Which integrations are critical? If you absolutely need to connect your kanban to three other business systems, first verify whether the open-source solution you're considering can actually do it without expensive custom development.
Who will maintain the solution in production? This is the pivot point between apparent initial cost and true total cost of ownership. A hosted open-source platform saves you infrastructure costs but not integration and support costs.
This clarity allows you to compare apples to apples: not just price, but total cost of ownership, capacity gains, and operational risks.
Concrete criteria for evaluating an open-source solution
Once your actual need is mapped, here's how to seriously evaluate an open-source solution:
Maturity and community health. An orphaned or erratically developed open-source tool can be free and very expensive to maintain. Look for signals: recent releases, responsiveness to bugs, community size and engagement, and whether a company or foundation backs it and can offer professional support if needed.
Realistic deployment capability. Can you install it yourself with internal skills, or will you need an integrator? A tool requiring DevOps or Kubernetes expertise you don't have internally will be more expensive than it appears. Prefer solutions with simple installation or managed SaaS options.
API and extensibility. You can never know in advance if you'll need complex integrations. A well-documented API and webhooks give you future flexibility without adaptation surcharges.
Performance at your actual load. An open-source tool may be free but slow with 500 active tasks per day. Test with realistic volume from your own context, not with demo scenarios.
Security and compliance. If you operate in a regulated sector, verify the tool can meet your requirements. Self-hosted open-source solutions often provide more control but demand more responsibility.
These criteria enable a true comparison with the proprietary platform you use today. Often, the answer is neither "switch everything to open-source" nor "stick with proprietary," but a hybrid or progressive approach.
Quantify real operational benefits
The classic trap is believing that reducing license costs is the main benefit. It's often only 20% of the true value.
Real operational gains lie elsewhere:
Reduced cycle time. A better kanban tool with clearer visibility and less friction in daily use can recover 10 to 20% of the time your teams spend searching for information or manually entering work. That's time freed for real value delivery.
Better predictability. With properly captured flow data, you can estimate capacity and delivery lead time more accurately. This reduces surprises and improves stakeholder planning.
Elimination of redundancy. Many organizations maintain a proprietary project management platform in parallel with ad hoc tools to work around limitations. A unified better solution can eliminate these duplicates.
Future flexibility and adaptation. With a mastered open-source solution, you can adapt workflows to emerging needs without waiting for a vendor's product roadmap.
Quantify these benefits: if you recover 5 hours per week for 20 people, that's 5,200 hours annually. Even at average internal cost, it's solid justification.
If you need help structuring this evaluation and conducting a smooth transition, our process optimization approach is designed precisely to identify real friction points, quantify gains, and pilot new tool adoption without operational disruption.
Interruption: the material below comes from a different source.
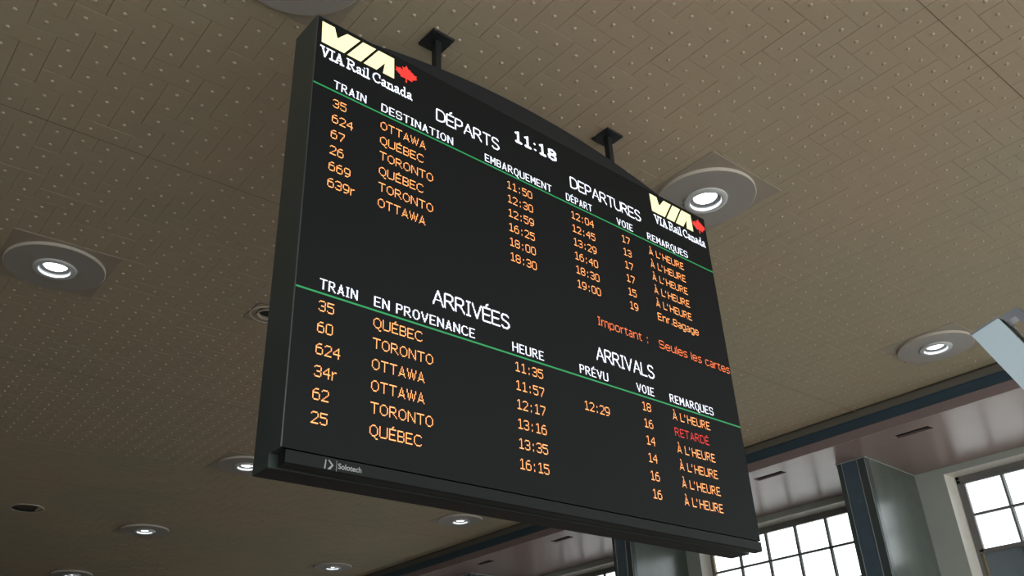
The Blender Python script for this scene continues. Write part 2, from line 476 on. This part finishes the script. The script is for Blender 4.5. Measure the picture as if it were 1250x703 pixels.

Managing transition without disruption
Migration from a proprietary platform to an open-source tool is rarely instantaneous. Smart organizations do it progressively, piloting with one team or complete workflow and measuring and adjusting.
Start with one team or complete workflow. Measure cycle time, error rate, administrative burden, and satisfaction before and after. This data lets you justify investment to other teams.
Be honest about hidden costs: installation, integration, training, and initial support. Budget realistically for transition, including a dedicated owner or partner to pilot adoption.
Finally, never treat a migration as a "deploy and forget" project. Kanban tools evolve with your context. Plan periodic review of your technology choice: every 18 to 24 months, ask whether the solution still serves you well or whether a change in context justifies reorientation.
The true economy of an open-source solution does not lie in zero license costs. It comes from a better understanding of your real operational needs, a tool adapted to your actual flow, and smoother workflows that recover time for your teams to create real value.